The way football works, and I don’t just mean the media and reportage, but in fandom itself, it’s all about the narrative beats. The story practically told itself: with our new young captain and a new lease of life, we’d regroup our strength and win something, right? Only we didn’t. Cesc was struck down with a knee injury for four months, and the season ended with us barely hanging on to our place in the top four. It was the same story every year - periods of hope that this would be the year that our young, hungry team would fulfil their potential, then injuries and disappointment and a lack of silverware.
Meanwhile, a different story started competing to have Cesc in the middle of it. Barcelona wanted their player back. From their point of view, Arsenal was the big bad team who had swept away their talented youngster. Regardless of his new position as captain, and his long term contract, they mounted a media campaign every summer, telling the world how much they wanted Cesc back. His would be teammates, his family, and even local politicians got into the act. The story of how much Cesc wanted to be back in his old home team was publicly discussed by everyone except the man himself, who was doing his best to respect the team that actually paid his wages.

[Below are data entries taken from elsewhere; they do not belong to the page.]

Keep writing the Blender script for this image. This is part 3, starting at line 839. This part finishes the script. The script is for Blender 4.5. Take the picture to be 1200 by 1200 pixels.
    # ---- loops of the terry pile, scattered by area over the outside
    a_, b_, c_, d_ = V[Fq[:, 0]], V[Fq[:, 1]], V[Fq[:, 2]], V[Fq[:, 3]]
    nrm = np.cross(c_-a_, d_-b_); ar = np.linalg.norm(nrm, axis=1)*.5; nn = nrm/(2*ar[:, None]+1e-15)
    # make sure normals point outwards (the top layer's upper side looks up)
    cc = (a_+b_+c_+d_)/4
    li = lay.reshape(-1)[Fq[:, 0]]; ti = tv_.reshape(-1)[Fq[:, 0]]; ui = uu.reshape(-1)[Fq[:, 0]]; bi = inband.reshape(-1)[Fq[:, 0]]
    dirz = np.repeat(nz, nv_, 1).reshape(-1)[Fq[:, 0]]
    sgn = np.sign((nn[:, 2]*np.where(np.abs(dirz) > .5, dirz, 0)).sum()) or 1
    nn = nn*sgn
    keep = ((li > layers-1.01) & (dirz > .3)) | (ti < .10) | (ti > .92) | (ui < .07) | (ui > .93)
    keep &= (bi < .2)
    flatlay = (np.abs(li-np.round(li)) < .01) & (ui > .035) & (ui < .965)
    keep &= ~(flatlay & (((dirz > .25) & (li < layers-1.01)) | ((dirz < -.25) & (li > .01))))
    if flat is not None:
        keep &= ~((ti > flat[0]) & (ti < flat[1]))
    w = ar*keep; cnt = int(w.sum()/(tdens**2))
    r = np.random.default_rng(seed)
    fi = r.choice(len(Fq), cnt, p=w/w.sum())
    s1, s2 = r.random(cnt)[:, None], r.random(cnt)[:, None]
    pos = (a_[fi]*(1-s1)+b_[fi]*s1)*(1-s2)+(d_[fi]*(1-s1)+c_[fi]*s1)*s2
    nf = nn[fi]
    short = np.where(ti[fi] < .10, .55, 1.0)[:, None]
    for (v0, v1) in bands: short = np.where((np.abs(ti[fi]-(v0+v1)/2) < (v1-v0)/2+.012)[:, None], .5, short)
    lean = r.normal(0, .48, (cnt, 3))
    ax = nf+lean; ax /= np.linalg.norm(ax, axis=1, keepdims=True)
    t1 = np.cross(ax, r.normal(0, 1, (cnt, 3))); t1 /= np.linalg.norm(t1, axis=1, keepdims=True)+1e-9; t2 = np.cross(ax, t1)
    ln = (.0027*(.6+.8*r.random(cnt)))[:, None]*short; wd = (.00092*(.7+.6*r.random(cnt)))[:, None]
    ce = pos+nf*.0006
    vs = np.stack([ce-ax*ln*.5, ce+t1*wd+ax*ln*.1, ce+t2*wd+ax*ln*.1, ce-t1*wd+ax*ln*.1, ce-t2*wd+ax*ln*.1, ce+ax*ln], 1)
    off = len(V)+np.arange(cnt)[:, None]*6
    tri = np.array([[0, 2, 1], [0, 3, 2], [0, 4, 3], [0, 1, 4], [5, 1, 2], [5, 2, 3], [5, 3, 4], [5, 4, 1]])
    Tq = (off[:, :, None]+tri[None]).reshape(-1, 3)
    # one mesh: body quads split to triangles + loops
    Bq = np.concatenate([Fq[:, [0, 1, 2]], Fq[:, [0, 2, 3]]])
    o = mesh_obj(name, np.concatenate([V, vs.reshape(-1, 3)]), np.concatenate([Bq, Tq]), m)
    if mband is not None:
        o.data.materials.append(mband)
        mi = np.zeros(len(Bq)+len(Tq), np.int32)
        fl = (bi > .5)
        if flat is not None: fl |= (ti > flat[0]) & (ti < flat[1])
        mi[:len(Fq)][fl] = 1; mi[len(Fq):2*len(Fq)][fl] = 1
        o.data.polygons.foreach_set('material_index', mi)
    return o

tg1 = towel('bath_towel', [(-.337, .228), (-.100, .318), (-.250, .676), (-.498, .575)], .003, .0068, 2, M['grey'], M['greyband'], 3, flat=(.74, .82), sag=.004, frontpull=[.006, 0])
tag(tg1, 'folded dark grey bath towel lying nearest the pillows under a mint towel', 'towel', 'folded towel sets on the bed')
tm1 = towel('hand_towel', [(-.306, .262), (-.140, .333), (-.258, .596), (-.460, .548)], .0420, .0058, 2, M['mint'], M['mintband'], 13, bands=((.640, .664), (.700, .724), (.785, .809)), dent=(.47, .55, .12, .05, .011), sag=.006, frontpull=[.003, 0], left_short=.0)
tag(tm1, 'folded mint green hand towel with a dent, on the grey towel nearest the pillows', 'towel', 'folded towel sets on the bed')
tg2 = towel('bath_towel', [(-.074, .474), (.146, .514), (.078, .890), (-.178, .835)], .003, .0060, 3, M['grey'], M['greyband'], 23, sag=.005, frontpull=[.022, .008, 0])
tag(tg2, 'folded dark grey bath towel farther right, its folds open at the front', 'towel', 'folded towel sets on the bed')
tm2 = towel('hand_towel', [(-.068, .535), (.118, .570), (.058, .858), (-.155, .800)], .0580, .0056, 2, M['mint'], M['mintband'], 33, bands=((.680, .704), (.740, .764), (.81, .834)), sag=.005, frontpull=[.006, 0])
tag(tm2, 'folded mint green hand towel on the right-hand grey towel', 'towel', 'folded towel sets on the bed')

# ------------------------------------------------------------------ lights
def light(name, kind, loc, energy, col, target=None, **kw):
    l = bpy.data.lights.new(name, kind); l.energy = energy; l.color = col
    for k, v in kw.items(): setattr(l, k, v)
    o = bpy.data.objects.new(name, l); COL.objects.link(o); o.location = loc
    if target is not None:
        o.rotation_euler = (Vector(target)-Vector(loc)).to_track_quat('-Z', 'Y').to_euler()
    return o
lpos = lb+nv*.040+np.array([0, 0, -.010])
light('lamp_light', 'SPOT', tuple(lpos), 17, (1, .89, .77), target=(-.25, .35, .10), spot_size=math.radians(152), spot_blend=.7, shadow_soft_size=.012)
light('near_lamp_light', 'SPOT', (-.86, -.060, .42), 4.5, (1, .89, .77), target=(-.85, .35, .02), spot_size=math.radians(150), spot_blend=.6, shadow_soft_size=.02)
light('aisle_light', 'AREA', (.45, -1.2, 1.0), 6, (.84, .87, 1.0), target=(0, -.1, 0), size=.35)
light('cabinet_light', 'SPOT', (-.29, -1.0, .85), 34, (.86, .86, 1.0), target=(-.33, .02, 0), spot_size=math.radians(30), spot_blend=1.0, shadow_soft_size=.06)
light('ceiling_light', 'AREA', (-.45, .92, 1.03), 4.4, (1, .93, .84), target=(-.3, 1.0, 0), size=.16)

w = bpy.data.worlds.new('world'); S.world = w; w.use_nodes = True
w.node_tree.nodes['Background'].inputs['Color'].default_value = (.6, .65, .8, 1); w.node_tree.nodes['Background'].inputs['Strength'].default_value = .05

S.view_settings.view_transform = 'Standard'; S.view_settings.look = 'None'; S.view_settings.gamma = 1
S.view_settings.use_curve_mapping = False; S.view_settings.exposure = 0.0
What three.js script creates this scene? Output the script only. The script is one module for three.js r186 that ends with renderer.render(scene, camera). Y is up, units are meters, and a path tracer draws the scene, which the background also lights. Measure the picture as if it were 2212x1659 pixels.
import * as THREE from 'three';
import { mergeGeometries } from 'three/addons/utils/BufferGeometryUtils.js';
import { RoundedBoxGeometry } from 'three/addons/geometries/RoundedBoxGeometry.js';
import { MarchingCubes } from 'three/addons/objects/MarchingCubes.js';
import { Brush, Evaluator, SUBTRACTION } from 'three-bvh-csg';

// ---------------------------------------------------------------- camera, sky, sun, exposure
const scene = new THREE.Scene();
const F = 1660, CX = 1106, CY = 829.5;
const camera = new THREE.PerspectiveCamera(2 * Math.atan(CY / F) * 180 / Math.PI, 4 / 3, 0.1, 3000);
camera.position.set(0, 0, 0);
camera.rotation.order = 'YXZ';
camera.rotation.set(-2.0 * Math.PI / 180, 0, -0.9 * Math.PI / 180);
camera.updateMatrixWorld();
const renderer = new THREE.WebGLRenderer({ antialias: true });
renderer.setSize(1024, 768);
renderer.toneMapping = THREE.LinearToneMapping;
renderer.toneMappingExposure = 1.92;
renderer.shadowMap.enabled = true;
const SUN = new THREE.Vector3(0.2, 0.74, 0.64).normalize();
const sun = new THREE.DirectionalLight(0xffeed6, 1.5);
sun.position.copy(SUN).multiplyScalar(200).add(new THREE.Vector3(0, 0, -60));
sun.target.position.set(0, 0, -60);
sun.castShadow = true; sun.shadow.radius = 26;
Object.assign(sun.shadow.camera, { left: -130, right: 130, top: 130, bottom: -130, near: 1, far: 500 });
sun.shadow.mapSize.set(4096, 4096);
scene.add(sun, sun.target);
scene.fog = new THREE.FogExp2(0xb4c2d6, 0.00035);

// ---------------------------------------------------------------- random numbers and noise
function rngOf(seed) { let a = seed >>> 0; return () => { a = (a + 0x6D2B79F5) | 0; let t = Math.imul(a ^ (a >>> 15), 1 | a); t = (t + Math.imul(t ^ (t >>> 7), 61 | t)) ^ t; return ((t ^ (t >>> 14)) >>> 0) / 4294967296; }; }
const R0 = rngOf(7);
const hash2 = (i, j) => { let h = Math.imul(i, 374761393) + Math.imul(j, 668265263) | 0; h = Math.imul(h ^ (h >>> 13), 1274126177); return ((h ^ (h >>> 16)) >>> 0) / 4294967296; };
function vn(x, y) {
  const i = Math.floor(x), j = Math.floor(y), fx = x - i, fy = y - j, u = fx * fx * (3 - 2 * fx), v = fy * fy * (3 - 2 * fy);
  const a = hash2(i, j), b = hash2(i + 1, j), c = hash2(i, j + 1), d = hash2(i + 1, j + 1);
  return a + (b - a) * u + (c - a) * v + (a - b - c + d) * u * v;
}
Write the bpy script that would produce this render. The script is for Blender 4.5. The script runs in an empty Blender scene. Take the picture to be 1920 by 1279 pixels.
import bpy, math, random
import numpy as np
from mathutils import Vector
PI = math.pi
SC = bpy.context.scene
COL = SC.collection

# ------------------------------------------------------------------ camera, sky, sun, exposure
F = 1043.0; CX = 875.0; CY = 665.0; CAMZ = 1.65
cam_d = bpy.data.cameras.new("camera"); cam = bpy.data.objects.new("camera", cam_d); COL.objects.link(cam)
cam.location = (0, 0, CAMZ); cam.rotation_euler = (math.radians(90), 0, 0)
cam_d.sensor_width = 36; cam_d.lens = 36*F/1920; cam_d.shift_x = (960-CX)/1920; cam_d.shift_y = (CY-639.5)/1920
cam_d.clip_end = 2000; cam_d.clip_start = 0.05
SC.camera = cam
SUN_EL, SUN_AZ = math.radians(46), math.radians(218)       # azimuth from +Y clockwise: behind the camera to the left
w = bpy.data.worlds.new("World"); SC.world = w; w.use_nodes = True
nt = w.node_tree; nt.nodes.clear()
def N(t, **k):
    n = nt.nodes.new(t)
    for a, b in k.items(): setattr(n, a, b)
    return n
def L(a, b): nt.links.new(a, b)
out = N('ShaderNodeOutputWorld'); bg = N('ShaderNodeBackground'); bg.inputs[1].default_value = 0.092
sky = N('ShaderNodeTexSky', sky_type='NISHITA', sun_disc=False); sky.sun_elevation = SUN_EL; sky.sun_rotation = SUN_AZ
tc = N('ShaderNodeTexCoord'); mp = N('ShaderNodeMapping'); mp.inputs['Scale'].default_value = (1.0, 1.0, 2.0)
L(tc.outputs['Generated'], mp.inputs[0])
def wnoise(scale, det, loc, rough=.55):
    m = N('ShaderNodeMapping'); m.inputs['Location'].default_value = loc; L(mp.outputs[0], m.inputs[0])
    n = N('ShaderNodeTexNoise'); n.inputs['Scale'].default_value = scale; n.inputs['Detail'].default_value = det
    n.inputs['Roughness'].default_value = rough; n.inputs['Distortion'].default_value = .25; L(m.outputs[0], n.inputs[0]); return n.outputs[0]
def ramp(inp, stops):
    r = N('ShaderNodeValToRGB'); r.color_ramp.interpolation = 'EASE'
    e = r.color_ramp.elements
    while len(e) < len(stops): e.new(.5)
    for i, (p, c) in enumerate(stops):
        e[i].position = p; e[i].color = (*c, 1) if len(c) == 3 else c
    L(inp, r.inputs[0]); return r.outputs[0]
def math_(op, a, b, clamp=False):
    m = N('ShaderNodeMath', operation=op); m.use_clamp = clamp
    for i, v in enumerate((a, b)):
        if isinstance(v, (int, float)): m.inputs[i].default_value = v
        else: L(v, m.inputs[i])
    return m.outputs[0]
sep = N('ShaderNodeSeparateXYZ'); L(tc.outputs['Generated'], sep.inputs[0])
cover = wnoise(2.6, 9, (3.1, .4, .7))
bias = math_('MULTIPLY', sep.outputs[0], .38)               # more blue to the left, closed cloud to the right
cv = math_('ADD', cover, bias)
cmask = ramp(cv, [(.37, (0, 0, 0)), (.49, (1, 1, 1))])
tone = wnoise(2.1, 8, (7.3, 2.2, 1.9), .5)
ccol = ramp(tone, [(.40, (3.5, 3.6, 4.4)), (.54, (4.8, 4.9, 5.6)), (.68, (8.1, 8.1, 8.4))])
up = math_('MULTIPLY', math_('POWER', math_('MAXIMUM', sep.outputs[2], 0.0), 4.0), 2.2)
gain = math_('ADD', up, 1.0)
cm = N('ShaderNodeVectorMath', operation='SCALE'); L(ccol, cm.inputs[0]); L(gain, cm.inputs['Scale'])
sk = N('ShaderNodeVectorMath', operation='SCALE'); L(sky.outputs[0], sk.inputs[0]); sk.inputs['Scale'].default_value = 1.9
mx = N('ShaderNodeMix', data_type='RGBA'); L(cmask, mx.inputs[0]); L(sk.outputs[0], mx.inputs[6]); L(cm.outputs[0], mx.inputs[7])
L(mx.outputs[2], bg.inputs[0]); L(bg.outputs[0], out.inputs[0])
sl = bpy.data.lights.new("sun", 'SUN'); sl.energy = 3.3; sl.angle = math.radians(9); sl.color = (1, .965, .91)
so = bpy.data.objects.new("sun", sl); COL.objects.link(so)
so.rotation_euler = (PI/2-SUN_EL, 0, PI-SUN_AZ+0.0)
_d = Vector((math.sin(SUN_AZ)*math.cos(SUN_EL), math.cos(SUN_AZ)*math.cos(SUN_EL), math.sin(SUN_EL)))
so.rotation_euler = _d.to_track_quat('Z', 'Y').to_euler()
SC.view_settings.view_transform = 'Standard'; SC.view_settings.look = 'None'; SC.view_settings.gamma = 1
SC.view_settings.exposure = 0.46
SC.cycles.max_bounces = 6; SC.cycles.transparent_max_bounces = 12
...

The longer Arsenal went without winning anything, the harder it was to hold on to our talented wonder boy captain. But at the same time, the idea of letting him go home without having won something as Arsenal captain was just as painful. Each transfer period came and went, and we held on to him (just) because of that promise, because everyone wanted the story of Cesc and Arsenal to end with a triumphant climax, not a whimper.
(except, of course, we told ourselves, if we actually won something, well, he wouldn’t leave after all, would he?)
Last summer, he won the World Cup. He literally kicked the goal that won the final match for Spain. His charming colleagues forced a Barca shirt over his head during the celebrations, just to let the world know who he really belonged to. He almost left then, but our manager Arsene told him, no. We still need you. Give us one more year. So Cesc stayed, for one more year, one last chance. And you know what? We still didn’t win anything.
This was the worst summer. The rumour mill was at its fieriest, and everyone knew he was leaving. But Barcelona stuck to their plan to get him home at the least possible expense to themselves, so they opened negotiations with an insultingly low offer. It dragged on, week after week. Finally, reluctantly, Arsenal let him go on the eve of the new season, for a fraction of what they could have got selling a player of his quality (and with so many years still on contract) on the open market. Cesc went home, and broke our hearts.
There’s nothing more depressing than a story that trails off, none of its threads leading to anything. The season has started, and regardless of how obvious it might have been that he was really going this time, there’s still an aura of shock around our team, and our fans. It’s hard to look forward when we’re still waiting for a narrative pay off that will never come.
And, to be frank, it doesn’t help that the other Cesc story, the one about the wonder boy who left home to play in the Premier League and finally returned to wear Barcelona’s colours alongside his childhood friends, has a brilliant ending. He’s going to win trophies with that team, and become the legendary player that we always knew he was. He gets to be the hero of their story.
Someday, maybe, we can be happy for him. But I for one am not quite evolved enough to let it happen yet. I’m a football fan, after all, as well as being a writer. Neither of us are keen on the idea of waking up to discover that our protagonist is off plotting up a dream in someone else’s novel.